The last albino animal I have ever got close up to, in the flesh as it were, was on the Italian island of Asinara off Sardinia’s northern coast. Here there is a population of over 100 miniature albino donkeys freely roaming across the island. We cycled the length of the island recently, in unseasonable cold and with rain, past many of them unperturbed by our presence. The island formerly a prison for Mafioso and Red Brigade convicts houses the only global population of these miniature white donkeys.


This albino starling we photographed last week on another island, Sanday in Orkney. It was flying and feeding with a group of ‘normal pigmented’ starlings including this years young also seen here. This white bird appeared to be an adult and it would seem has survived at least one season in Orkney, where you think its blonde plumage would make it a conspicuous target for predators. Greater black backed gulls and Great Skuas where on the hunt nearby.
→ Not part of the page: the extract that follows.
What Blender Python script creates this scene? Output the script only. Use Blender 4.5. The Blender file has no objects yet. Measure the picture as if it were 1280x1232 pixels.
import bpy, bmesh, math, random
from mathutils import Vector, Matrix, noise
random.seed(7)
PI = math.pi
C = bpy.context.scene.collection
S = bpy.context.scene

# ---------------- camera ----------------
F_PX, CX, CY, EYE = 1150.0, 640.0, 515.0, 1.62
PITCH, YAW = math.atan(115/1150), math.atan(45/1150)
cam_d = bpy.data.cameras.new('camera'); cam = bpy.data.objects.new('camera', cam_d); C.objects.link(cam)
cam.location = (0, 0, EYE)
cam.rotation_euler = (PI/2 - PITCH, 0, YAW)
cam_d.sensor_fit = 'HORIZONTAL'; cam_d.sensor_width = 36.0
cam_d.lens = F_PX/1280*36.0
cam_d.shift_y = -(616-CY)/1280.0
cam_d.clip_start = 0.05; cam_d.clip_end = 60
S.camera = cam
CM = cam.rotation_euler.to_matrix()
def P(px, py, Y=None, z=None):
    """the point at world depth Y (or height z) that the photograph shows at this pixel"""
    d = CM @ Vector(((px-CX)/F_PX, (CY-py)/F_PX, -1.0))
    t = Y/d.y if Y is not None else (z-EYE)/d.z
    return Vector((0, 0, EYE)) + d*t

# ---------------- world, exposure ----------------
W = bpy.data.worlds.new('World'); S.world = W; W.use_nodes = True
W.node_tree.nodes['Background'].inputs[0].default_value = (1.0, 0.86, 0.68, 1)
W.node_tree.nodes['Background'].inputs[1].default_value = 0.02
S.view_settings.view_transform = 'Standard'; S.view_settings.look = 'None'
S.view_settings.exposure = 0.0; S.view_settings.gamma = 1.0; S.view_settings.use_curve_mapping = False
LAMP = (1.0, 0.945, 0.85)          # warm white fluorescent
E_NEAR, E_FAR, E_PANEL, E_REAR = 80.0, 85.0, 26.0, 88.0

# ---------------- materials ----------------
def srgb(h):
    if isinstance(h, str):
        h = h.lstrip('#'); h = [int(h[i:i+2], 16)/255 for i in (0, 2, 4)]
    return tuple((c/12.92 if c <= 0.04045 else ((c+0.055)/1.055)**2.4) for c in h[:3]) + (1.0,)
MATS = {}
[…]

We also watched a female Marsh Harrier on Sanday (not the best photo) hunting over reed beds. This 'duck hawk' or 'moor buzzard' as it is sometimes called, continually circled her patch pursued by irate oystercatchers and lapwings nesting nearby – their chicks were definitely on the menu. With wings held in a shallow 'v' shape she would drop from only a few meters, as she quartered the ground. If lucky she would emerge with a small bird or mammal or perhaps a frog before returning to her usual roost on a post to feed. She was on her own and a long way from the normal breeding areas for Marsh Harriers in the UK (south and east of England). With no nestlings to feed or mate to support her she cut a forlorn figure, continually harried if she ventured just a few meters from the relative security of the reed bed.